Laporan Wartawan Tribunnews.com, Gita Irawan
TRIBUNNEWS.COM, JAKARTA - Direktur Identifikasi dan Sosialisasi Densus 88 Antiteror Polri Kombes Pol MD Shodiq mengatakan saat ini pihaknya sedang menggodok Perjanjian Kerja Sama dengan Kementerian Dalam Negeri terkait program deradikalisasi terhadap mantan narapidana terorisme.
Shodiq mengatakan setelah mantan narapidana terorisme bebas dan kembali ke masyarakat, maka kegiatan deradikalisasi dilakukan bekerja sama dengan Kementerian dan Lembaga.
Menurutnya, peran Kementerian dan Lembaga dalam proses tersebut sangat penting.
Sehingga, para mantan terpidana terorisme tetap didampingi dan tidak dilepas begitu saja di tengah masyarakat.
Hal tersebut disampaikannya dalam Diskusi Publik bertajuk Terorisme dan Radikalisme: Perlukah Densus 88 Dibubarkan di kanal Youtube Suara SETARA pada Jumat (15/10/2021).
Baca juga: Guru Besar UI: Ide Pembubaran Densus 88 Aneh dan Sangat Berbahaya
"Ya, sekarang saya sedang on progress bikin PKS dengan Kementerian Dalam Negeri untuk melibatkan seluruh stakeholder di wilayah. Seperti Kesbangpol itu harus aktif memonitor kegiatannya. Ini sedang kita buat perjanjian kerja samanya," kata dia.
Shodiq mengatakan, meskipun perjanjian kerja sama dengan Kemendagri tersebut merupakan hal baru, tetapi sebetulnya sudah berjalan selama ini.
Baca juga: 3 Jenis Interogasi yang Dilakukan Densus 88 Antiteror Terhadap Terduga Teroris
Ia mengatakan, perjanjian kerja sama tersebut dibutuhkan sebagai payung hukum pelaksanaan kegiatan tersebut.
"Tapi pelaksanaannya sudah kita laksanakan. Tinggal payung hukum. Karena teman-teman di Pemda, terutama di wilayah itu butuh payung hukum untuk turun. Makanya kita bikin," kata dia.

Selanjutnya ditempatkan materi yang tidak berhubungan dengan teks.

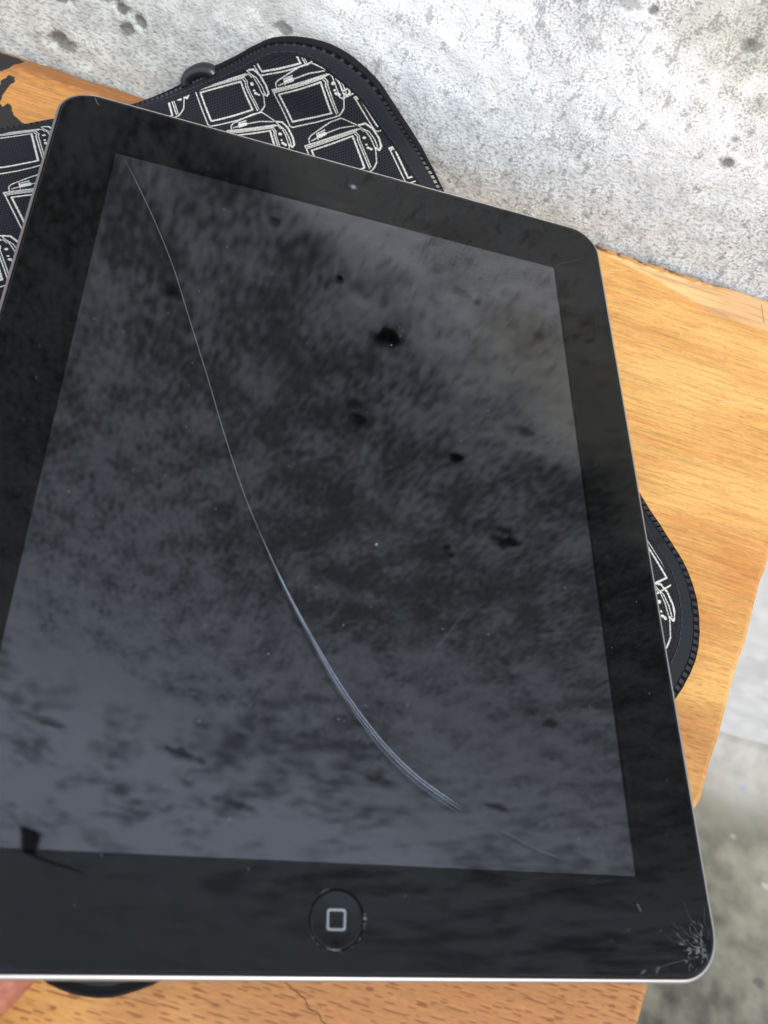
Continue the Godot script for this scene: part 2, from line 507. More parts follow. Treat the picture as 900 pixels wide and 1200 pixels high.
# ------------------------------------------------------------------ the bench
func wood_tex() -> Array:
	var w := 1600
	var x0 := -330.0
	var wide := 510.0
	var mmpp := wide / w
	var h := int(350.0 / mmpp)
	var broad := layer(51, 26.0, 4, x0, 0.0, mmpp, w, h, 9)
	var band := layer(52, 5.0, 4, x0, 0.0, mmpp, w, h, 14)
	var line := layer(53, 1.1, 2, x0, 0.0, mmpp, w, h, 22)
	var pore := layer(54, 0.72, 2, x0, 0.0, mmpp, w, h, 8)
	var soft := layer(55, 45.0, 4, x0, 0.0, mmpp, w, h)
	var fine := layer(56, 0.8, 3, x0, 0.0, mmpp, w, h, 3)
	var rough := layer(57, 3.0, 4, x0, 0.0, mmpp, w, h, 2)
	var rgb := PackedByteArray()
	var hgt := PackedByteArray()
	rgb.resize(w * h * 3)
	hgt.resize(w * h)
	var gold := Vector3(216, 170, 103)
	var honey := Vector3(201, 148, 83)
	var brown := Vector3(160, 98, 52)
	var pink := Vector3(164, 114, 71)
	var pale := Vector3(226, 190, 134)
	for j in h:
		var z := j * mmpp - 2.0
		for i in w:
			var k := j * w + i
			var x := x0 + i * mmpp
			var bd := (broad[k] - 128) / 64.0
			var bn := (band[k] - 128) / 64.0
			var ln := (line[k] - 128) / 64.0
			var sf := (soft[k] - 128) / 64.0
			var rg := (rough[k] - 128) / 64.0
			var c := gold.lerp(honey, clampf(0.42 + 0.45 * bd + 0.25 * sf, 0.0, 1.0))
			# darker heart towards the far end, wear and the person's shade painted pink-brown along the front
			c = c.lerp(honey.lerp(brown, 0.35), 0.8 * (1.0 - sstep(-130.0, -20.0, x + 14.0 * sf)))
			c = c.lerp(pink, 0.9 * sstep(165.0, 250.0, z + 26.0 * sf) * sstep(-60.0, 30.0, x + 20.0 * sf))
			var tea := exp(-pow(Vector2((x - 128.0) / 22.0, (z - 128.0) / 13.0).length() + 0.5 * sf, 2.0)) + 0.7 * exp(-pow(Vector2((x - 112.0) / 20.0, (z - 155.0) / 9.0).length() + 0.5 * sf, 2.0))
			c = c.lerp(Vector3(178, 112, 60), clampf(0.6 * tea, 0.0, 0.8))
			c = c.lerp(brown, clampf(0.55 * sstep(0.25, 0.9, bn), 0.0, 1.0) * (0.5 - 0.35 * sstep(150.0, 240.0, z) if x > -90.0 else 0.9))
			c *= 1.0 + (1.0 - 0.55 * sstep(150.0, 230.0, z)) * (0.06 * ln + 0.05 * bn) + 0.035 * (fine[k] - 128) / 64.0
			var po := sstep(0.52 - 0.12 * sf - 0.1 * bn - 0.10 * sstep(150.0, 250.0, z), 1.25 - 0.3 * sstep(150.0, 250.0, z), (pore[k] - 128) / 64.0)
			c = c.lerp(Vector3(120, 72, 38), (0.26 + 0.42 * sstep(150.0, 250.0, z)) * po)
			# sapwood wedge and bark-rough strip along the back edge
			if x > 40.0 and z < 26.0:
				var lim := lerpf(4.5, 18.5, sstep(62.0, 128.0, x)) + 0.8 * bn
				var sap := (1.0 - sstep(lim - 0.8, lim + 0.8, z)) * sstep(58.0, 70.0, x)
				c = c.lerp(pale.lerp(Vector3(208, 168, 122), sstep(95.0, 125.0, x + 6.0 * sf)), 0.9 * sap)
				c = c.lerp(Vector3(140, 100, 70), 0.38 * sap * sstep(0.1, 0.9, bn + 0.7 * ln))
			var bark := (1.0 - sstep(3.4, 5.0, z + 1.2 * rg + maxf(0.0, (x - 85.0) * 0.03))) * sstep(45.0, 60.0, x) * (1.0 - sstep(112.0, 126.0, x))
			if bark > 0.0:
				c = c.lerp(Vector3(190, 138, 84).lerp(Vector3(74, 50, 34), sstep(-0.1, 0.45, rg)), bark)
			var back := (1.0 - sstep(5.0, 14.0, z + 3.0 * bn + 2.0 * rg)) * (1.0 - sstep(-80.0, -60.0, x))
			c = c.lerp(Vector3(120, 76, 46), 0.62 * back)
			for q in 3:
				rgb[k * 3 + q] = clampi(int([c.x, c.y, c.z][q]), 0, 255)
			hgt[k] = clampi(int(140 + 18 * ln + 10 * bn - 90 * po - 60 * bark * maxf(rg, 0.0)), 0, 255)
	return [tex(rgb, w, h, Image.FORMAT_RGB8), tex(hgt, w, h, Image.FORMAT_L8)]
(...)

Cara Luluhkan Hati Tersangka Teroris
Dalam kesempatan tersebut, Kombes Pol MD Shodiq pun mengungkap berbagai cara dan pendekatan yang dilakukan pihaknya dalam meluluhkan hati para tersangka kasus tindak pidana terorisme.
Tujuannya agar parat tersangka kasus terorisrme bisa kembali ke masyarakat setelah bebas.
Pendekatan yang disebut pendekatan hati dan empati tersebut, kata dia, dilakukan sejak tahap interogasi selama 14 hari saat status mereka masih menjadi terduga teroris.